20th Silent Film Festival showcases genre classics
March 6, 2016
The Kansas Silent Film Festival had its 20th anniversary this past weekend, showing many different and seminal silent films.
The film festival is held every year as a way to provide people with an opportunity to explore film history and, by association, art history. The festival showed an array of silent films, all accompanied by talented musicians from around the country.
The weekend-long festival started Thursday, Feb. 25 at the Jayhawk Theatre. Three films were shown: “Those Awful Hats,” a D.W. Griffith short exploring the movie-going experience; “The Immigrant,” a famed Charlie Chaplin film in which he portrays his iconic character, “The Tramp,” and “It,” a Clara Bow film that defined the early 1930s in terms of women’s fashion and sexuality.
The festival moved to White Concert Hall at Washburn the following day. The first film shown was the short “Call of the Cuckoo” featuring Laurel & Hardy. Denise Morrison, a film historian from Kansas City, was the Master of Ceremonies for the night.
Before each film Morrison gave a short introduction. The big film of the night was “The Thief of Bagdad,” an influential film in terms of early special effects and theatric scope, and one of Douglas Fairbank’s largest and most expensive productions.
All films were projected on two vintage Eiki projectors. Richard Every served as the projectionist and film technology expert for the film festival.
“I’ve been doing this for the last 17 years. They just keep asking me,” Every said.
Every has been projecting movies since he was 10 years old.
“You start and one thing leads to another. That’s how it is for everyone who has a hobby,” Every said.
When asked if he could pick a favorite movie from the list of the films playing at the festival he said he couldn’t.
“I like them all very much,” Every said.
The festival continued Feb. 27, starting at 9 a.m. and playing movies until 10 p.m. with a few small breaks in-between.

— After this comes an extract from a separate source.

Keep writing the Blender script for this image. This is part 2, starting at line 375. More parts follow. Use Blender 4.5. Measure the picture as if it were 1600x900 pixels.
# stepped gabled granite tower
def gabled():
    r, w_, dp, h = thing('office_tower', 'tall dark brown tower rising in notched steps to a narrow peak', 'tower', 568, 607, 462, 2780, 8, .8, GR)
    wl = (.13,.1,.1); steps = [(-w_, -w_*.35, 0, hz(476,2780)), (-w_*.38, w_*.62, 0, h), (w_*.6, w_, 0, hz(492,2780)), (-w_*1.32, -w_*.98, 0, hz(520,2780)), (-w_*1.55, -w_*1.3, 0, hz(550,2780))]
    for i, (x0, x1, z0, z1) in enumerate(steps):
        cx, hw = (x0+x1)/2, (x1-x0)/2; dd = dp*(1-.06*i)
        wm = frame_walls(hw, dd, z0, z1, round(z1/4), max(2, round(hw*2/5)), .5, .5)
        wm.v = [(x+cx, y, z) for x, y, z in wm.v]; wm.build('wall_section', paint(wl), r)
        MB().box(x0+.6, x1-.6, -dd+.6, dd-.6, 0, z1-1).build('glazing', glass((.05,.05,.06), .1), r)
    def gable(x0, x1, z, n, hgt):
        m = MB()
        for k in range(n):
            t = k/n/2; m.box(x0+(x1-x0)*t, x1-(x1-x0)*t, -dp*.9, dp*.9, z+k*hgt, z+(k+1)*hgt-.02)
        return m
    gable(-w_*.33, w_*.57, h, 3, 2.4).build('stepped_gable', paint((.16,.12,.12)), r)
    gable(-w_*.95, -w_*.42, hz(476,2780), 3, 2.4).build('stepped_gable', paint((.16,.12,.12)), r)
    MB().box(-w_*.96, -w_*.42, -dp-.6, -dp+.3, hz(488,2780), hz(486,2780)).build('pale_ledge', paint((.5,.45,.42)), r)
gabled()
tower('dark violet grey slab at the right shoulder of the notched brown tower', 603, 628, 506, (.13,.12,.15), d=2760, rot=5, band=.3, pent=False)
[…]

The morning started with two silent films produced by the Soviet Union in the 1920s. “Chess Fever” is a comedy film about a man obsessed with chess. His obsession causes him to miss his wedding ceremony. His wife finds the world champion Jose Raul Capablanca, the actual world chess champion at the time, who helps them reunite their relationship.
The festival then showed “Battleship Potemkin,” a seminal film directed by Sergei Eisenstein. A real event in Russian history, it gives a fictionalized version of the battleship Potemkin mutiny that happened in 1905. The Odessa Steps sequence is considered to be one of the most famous scenes in all of cinema, and has influenced multiple different art forms.
In the afternoon the festival showed “The Cohens and the Kellys,” a comedy about the antics and feud of two families who are drawn closer together after the marriage of two children from each family.
In the evening the festival showed “Cops,” a Buster Keaton short about a man who accidentally gets involved in a crime and attempts to evade the police.
The festival ended with the film “Beau Geste” starring Robert Colman and directed by Herbert Brennon. The movie concerns two brothers fighting during the war after one of the brothers is suspected of stealing a valuable gem from his adoptive family. It was one of the most popular adventure films of the 1920s.